No Jail Time for Sharing Your Netflix Password – Just Don’t Sell it

In the future, could you be prosecuted and then convicted of a felony just for sharing your password? All of us do it, at one time or another. We share our passwords with our spouse, our friends or colleagues. Four months ago, the United States Ninth Circuit Court of Appeals broadened federal law. The final opinion upheld the conviction of David Nosal, who was provided a colleague’s authorized credentials to access the databases of research firm Korn Ferry. Its decision with sharing passwords could set a precedent and be considered grounds for prosecution under the Computer Fraud and Abuse Act (CFAA).

After the opinion was made public, several news outlets induced a widespread panic that claimed this new law made it illegal to share one’s Netflix password. “In terms of password sharing, no plans on making any changes there,” Reed Hastings, CEO and founder of Netflix, said during a webcast. Variety points out that Internet video subscription services will lose $500 million due to illicit password sharing. According to many subscription VOD (Video on Demand)  providers, sharing passwords with anyone outside your household violates your terms of service, which specify that access to the services are only for personal use and “nontransferable.”
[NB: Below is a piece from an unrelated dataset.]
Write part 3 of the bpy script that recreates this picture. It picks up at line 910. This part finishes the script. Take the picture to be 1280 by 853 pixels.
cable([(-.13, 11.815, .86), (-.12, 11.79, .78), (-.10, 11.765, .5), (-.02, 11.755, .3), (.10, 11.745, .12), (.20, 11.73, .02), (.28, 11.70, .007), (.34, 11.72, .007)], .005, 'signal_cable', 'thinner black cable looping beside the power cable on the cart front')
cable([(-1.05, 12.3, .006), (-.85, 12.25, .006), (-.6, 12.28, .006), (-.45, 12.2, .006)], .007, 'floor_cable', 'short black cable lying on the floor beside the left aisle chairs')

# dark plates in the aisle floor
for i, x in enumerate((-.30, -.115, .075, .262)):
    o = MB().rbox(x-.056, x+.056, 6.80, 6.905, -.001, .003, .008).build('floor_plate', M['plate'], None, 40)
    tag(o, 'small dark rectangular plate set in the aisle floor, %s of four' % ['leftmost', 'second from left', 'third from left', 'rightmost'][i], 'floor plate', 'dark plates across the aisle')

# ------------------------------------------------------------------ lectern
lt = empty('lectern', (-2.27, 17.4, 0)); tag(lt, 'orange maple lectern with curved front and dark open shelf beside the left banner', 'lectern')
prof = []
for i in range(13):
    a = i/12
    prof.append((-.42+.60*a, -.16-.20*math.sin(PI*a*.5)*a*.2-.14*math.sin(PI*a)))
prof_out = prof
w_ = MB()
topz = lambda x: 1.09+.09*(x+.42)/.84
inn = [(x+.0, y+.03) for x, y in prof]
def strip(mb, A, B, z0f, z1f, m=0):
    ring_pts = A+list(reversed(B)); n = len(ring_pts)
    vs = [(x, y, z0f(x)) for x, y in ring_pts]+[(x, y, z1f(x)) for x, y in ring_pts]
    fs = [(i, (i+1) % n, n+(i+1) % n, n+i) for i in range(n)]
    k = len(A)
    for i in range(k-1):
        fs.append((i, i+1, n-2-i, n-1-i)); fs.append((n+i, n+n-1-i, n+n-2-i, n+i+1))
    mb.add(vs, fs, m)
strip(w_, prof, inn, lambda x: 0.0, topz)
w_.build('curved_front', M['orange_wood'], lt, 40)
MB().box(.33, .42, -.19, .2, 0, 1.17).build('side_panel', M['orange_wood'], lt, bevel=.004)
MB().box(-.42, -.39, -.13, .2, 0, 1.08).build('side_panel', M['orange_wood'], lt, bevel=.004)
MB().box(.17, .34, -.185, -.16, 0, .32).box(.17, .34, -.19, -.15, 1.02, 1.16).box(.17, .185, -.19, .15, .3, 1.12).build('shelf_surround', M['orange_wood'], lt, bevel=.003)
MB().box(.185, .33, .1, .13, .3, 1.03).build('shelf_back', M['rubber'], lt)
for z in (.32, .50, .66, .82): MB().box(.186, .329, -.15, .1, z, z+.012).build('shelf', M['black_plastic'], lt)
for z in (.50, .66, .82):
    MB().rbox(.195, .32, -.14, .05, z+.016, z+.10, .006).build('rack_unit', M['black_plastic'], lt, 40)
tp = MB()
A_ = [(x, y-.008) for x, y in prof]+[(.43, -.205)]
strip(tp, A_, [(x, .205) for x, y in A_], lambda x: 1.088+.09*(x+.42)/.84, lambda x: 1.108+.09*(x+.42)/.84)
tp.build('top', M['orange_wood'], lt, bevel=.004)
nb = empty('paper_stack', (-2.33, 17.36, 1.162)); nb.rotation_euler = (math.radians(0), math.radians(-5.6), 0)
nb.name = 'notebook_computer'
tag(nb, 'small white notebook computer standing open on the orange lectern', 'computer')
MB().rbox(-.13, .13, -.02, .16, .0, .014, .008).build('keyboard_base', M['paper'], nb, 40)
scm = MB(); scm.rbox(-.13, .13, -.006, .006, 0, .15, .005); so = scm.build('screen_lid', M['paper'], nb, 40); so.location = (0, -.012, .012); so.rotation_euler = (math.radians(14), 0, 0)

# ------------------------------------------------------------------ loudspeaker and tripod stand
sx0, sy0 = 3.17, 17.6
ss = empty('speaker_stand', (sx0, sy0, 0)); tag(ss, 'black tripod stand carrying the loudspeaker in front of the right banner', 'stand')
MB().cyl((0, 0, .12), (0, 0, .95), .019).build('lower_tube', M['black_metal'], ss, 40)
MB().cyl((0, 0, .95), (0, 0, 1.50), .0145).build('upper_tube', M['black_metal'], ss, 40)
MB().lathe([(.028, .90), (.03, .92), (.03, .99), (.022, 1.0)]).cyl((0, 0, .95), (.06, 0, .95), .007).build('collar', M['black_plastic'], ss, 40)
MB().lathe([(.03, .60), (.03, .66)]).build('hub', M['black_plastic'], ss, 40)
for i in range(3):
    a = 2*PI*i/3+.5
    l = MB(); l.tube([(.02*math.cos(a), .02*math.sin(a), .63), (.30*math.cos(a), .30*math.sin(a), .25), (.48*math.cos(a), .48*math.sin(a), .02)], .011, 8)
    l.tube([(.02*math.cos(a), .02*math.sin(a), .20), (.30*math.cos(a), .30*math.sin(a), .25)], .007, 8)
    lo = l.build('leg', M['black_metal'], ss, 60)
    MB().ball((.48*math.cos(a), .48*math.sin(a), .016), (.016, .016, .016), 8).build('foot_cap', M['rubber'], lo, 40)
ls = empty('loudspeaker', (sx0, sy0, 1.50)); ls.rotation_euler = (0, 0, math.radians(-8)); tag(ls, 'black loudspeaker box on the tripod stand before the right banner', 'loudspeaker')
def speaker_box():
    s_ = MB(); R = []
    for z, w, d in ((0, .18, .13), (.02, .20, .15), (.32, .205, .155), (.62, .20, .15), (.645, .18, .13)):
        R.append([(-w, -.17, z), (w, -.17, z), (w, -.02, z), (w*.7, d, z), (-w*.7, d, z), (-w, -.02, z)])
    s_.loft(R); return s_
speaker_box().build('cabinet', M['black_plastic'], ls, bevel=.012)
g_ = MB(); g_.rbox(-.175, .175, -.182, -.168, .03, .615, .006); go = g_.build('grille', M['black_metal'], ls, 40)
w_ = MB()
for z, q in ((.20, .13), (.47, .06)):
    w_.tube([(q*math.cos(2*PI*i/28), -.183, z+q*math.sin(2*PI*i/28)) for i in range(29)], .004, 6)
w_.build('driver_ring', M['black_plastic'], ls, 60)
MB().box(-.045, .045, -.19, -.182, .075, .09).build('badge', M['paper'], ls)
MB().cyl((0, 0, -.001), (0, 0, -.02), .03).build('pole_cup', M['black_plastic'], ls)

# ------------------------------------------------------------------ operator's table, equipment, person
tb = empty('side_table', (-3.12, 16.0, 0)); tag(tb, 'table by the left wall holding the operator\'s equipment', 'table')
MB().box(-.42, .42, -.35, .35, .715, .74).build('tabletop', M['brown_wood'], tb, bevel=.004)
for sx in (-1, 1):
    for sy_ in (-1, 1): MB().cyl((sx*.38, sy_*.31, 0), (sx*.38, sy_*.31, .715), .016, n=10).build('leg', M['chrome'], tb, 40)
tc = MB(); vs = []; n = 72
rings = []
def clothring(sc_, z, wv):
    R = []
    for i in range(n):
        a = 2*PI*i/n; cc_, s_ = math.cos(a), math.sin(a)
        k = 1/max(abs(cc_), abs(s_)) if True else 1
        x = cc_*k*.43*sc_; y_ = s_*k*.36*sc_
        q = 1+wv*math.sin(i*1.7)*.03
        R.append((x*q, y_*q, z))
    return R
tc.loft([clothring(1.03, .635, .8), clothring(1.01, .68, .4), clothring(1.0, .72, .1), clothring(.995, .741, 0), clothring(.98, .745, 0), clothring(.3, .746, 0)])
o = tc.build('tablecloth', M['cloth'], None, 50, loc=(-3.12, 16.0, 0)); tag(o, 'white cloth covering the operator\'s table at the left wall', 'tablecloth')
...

While passed in 1986, the CFAA was intended to be used to prosecute those suspected of hacking into someone else’s computer network. There are seven types of criminal activity enumerated in the CFAA: obtaining national security information, compromising confidentiality, trespassing in a government computer, accessing to defraud and obtain value, damaging a computer or information, trafficking in passwords, and threatening to damage a computer.

The written language of the Computer Fraud and Abuse Act (CFAA) states it is illegal to access a protected computer system without authorization. Judge Margaret McKeown stated in the majority opinion of United States v. Nosal “without authorization” is “an unambiguous, non-technical term that, given its plain and ordinary meaning, means accessing a protected computer without permission.” However Judge Stephen Reinhardt, once considered the liberal “badboy” of the federal judiciary dissented with his opinion:

In the everyday situation that should concern us all, a friend or colleague accessing an account with a shared password would most certainly believe—and with good reason—that his access had been ‘authorized’ by the account holder who shared his password with him,” Reinhardt continued “The majority does not provide, nor do I see, a workable line which separates the consensual password sharing in this case from the consensual password sharing of millions of legitimate account holders, which may also be contrary to the policies of system owners.

This court decision forces lawmakers and businesses to examine the resulting implications of password sharing. As the Computer Fraud and Abuse Act states, whoever intentionally accesses a computer without authorization or exceeds authorized access, and thereby obtains information from any protected computer if the conduct involved an interstate or foreign communication shall be punished under the Act.